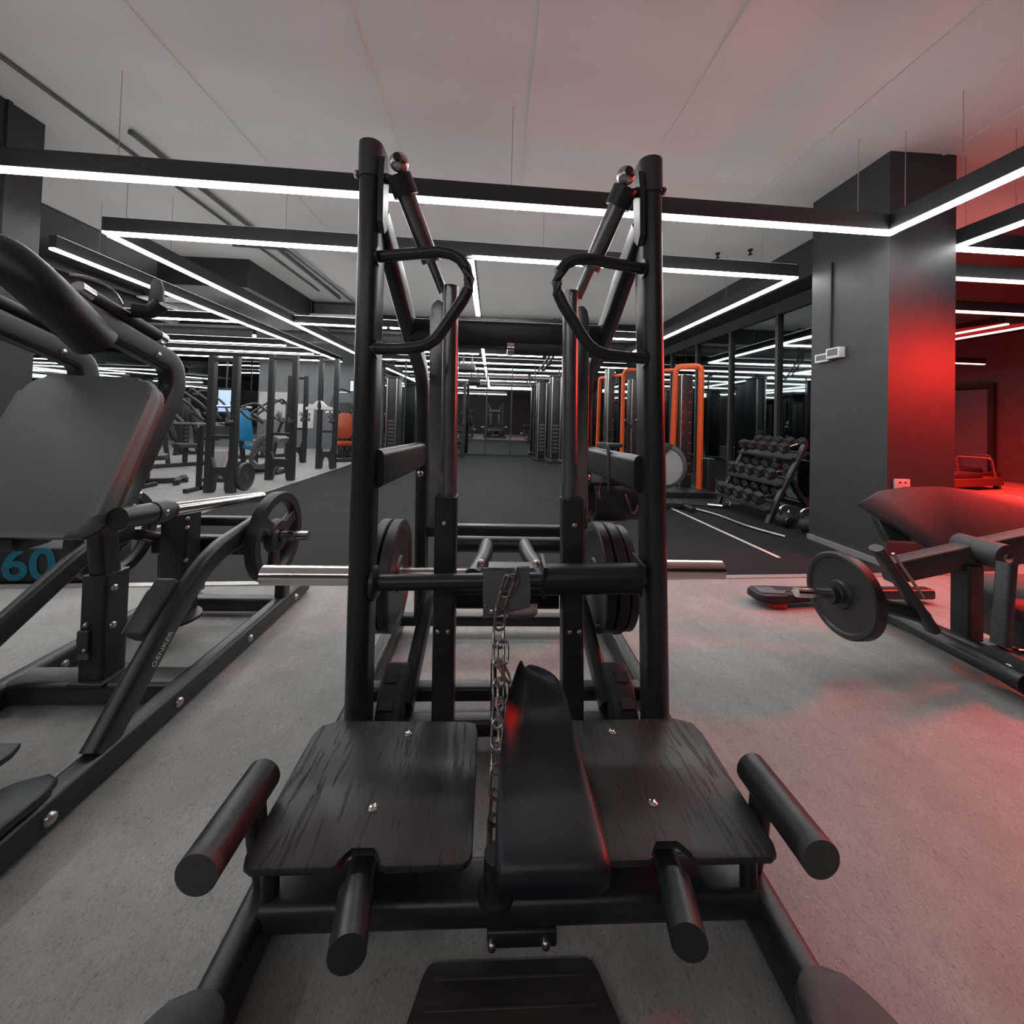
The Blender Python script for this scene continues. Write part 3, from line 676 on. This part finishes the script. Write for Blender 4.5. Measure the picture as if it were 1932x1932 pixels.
# back pad, tilted away, rounded corners and thick edge
def pad_prism(name, w, h, th, c, tilt, mat, parent, r=.07, taper=0, rotz=0, bev=.022):
    out = rrect(w, h, r, 7); out = [(u*(1-taper*(v/h)), v) for u, v in out]
    e = Euler((tilt, 0, rotz)).to_matrix()
    f = lambda u, v, k: tuple(V(c)+e @ V((u, k, v)))
    return MB().prism(out, 0, th, f, bev).build(name, mat, parent, 50)
bp = pad_prism('back_pad', .455, .565, .055, (CX_+.05, 1.385, 1.005), -math.atan2(.23, .52), 'pad_grey', lp)
pad_prism('pad_back_shell', .43, .56, .035, (CX_+.05, 1.432, .985), -math.atan2(.23, .52), 'wood_dark', lp, bev=.01)
MB().bar([(CX_-.09, 1.36, .72), (CX_+.02, 1.37, .72)], .14, .07, .03).build('pad_mount', 'rubber', lp)
# cam block on the right leg
cbx = CX_+.265
e = Euler((.90, 0, 0)).to_matrix()
cm = MB().box((cbx+.005, 1.545, .40), (.075, .085, .20), (-.75, 0, 0), .012).build('cam_block', 'charcoal', lp)
MB().box((cbx-.012, 1.508, .412), (.05, .006, .155), (-.75, 0, 0), .002).build('cam_trim', 'steel', cm)
MB().box((cbx-.012, 1.504, .409), (.042, .006, .145), (-.75, 0, 0), .002).build('cam_insert', 'black_metal', cm)
# decal lettering along the right leg
tm = Matrix.Translation((CX_+.325+.0285, 1.478, .29)) @ Matrix(((0, 0, 1), (.68, -.73, 0), (.73, .68, 0))).to_4x4()
text('decal', 'GENKER', 'decal_white', .030, tm, lp, .0004, 1.0)
# foot platform between the rails
fpm = MB(); fpm.prism([(CX_-.11, .60), (CX_+.09, .60), (CX_+.118, 1.25), (CX_+.10, 1.285), (CX_-.12, 1.285), (CX_-.14, 1.25)], .10, .12, bev=.004); fpm.build('foot_platform', 'charcoal', lp)
MB().box((CX_-.01, .95, .05), (.16, .5, .09), bev=.01).build('platform_base', BK, lp)
pm = MB(); pm.prism([(-1.30, .70), (-1.165, .70), (-1.150, 1.10), (-1.165, 1.15), (-1.20, 1.165), (-1.26, 1.14), (-1.33, 1.06), (-1.37, .92), (-1.38, .78)], .105, .135, bev=.010); pm.build('step_pad', 'leather', lp, 60)
plate((-1.120, 2.12, .505), 'X', .225, .050, 'black spoked plate on the chrome peg at the rear of the left press', None, 3)
plate((-1.925, 2.12, .505), 'X', .225, .050, 'black spoked plate on the far side of the left press, behind the back pad', None, 3)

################

DIRECTION
Go through the material above and print all of it exactly, except the pictures.

COMPLETE ANSWER
The Blender Python script for this scene continues. Write part 3, from line 676 on. This part finishes the script. Write for Blender 4.5. Measure the picture as if it were 1932x1932 pixels.
# back pad, tilted away, rounded corners and thick edge
def pad_prism(name, w, h, th, c, tilt, mat, parent, r=.07, taper=0, rotz=0, bev=.022):
    out = rrect(w, h, r, 7); out = [(u*(1-taper*(v/h)), v) for u, v in out]
    e = Euler((tilt, 0, rotz)).to_matrix()
    f = lambda u, v, k: tuple(V(c)+e @ V((u, k, v)))
    return MB().prism(out, 0, th, f, bev).build(name, mat, parent, 50)
bp = pad_prism('back_pad', .455, .565, .055, (CX_+.05, 1.385, 1.005), -math.atan2(.23, .52), 'pad_grey', lp)
pad_prism('pad_back_shell', .43, .56, .035, (CX_+.05, 1.432, .985), -math.atan2(.23, .52), 'wood_dark', lp, bev=.01)
MB().bar([(CX_-.09, 1.36, .72), (CX_+.02, 1.37, .72)], .14, .07, .03).build('pad_mount', 'rubber', lp)
# cam block on the right leg
cbx = CX_+.265
e = Euler((.90, 0, 0)).to_matrix()
cm = MB().box((cbx+.005, 1.545, .40), (.075, .085, .20), (-.75, 0, 0), .012).build('cam_block', 'charcoal', lp)
MB().box((cbx-.012, 1.508, .412), (.05, .006, .155), (-.75, 0, 0), .002).build('cam_trim', 'steel', cm)
MB().box((cbx-.012, 1.504, .409), (.042, .006, .145), (-.75, 0, 0), .002).build('cam_insert', 'black_metal', cm)
# decal lettering along the right leg
tm = Matrix.Translation((CX_+.325+.0285, 1.478, .29)) @ Matrix(((0, 0, 1), (.68, -.73, 0), (.73, .68, 0))).to_4x4()
text('decal', 'GENKER', 'decal_white', .030, tm, lp, .0004, 1.0)
# foot platform between the rails
fpm = MB(); fpm.prism([(CX_-.11, .60), (CX_+.09, .60), (CX_+.118, 1.25), (CX_+.10, 1.285), (CX_-.12, 1.285), (CX_-.14, 1.25)], .10, .12, bev=.004); fpm.build('foot_platform', 'charcoal', lp)
MB().box((CX_-.01, .95, .05), (.16, .5, .09), bev=.01).build('platform_base', BK, lp)
pm = MB(); pm.prism([(-1.30, .70), (-1.165, .70), (-1.150, 1.10), (-1.165, 1.15), (-1.20, 1.165), (-1.26, 1.14), (-1.33, 1.06), (-1.37, .92), (-1.38, .78)], .105, .135, bev=.010); pm.build('step_pad', 'leather', lp, 60)
plate((-1.120, 2.12, .505), 'X', .225, .050, 'black spoked plate on the chrome peg at the rear of the left press', None, 3)
plate((-1.925, 2.12, .505), 'X', .225, .050, 'black spoked plate on the far side of the left press, behind the back pad', None, 3)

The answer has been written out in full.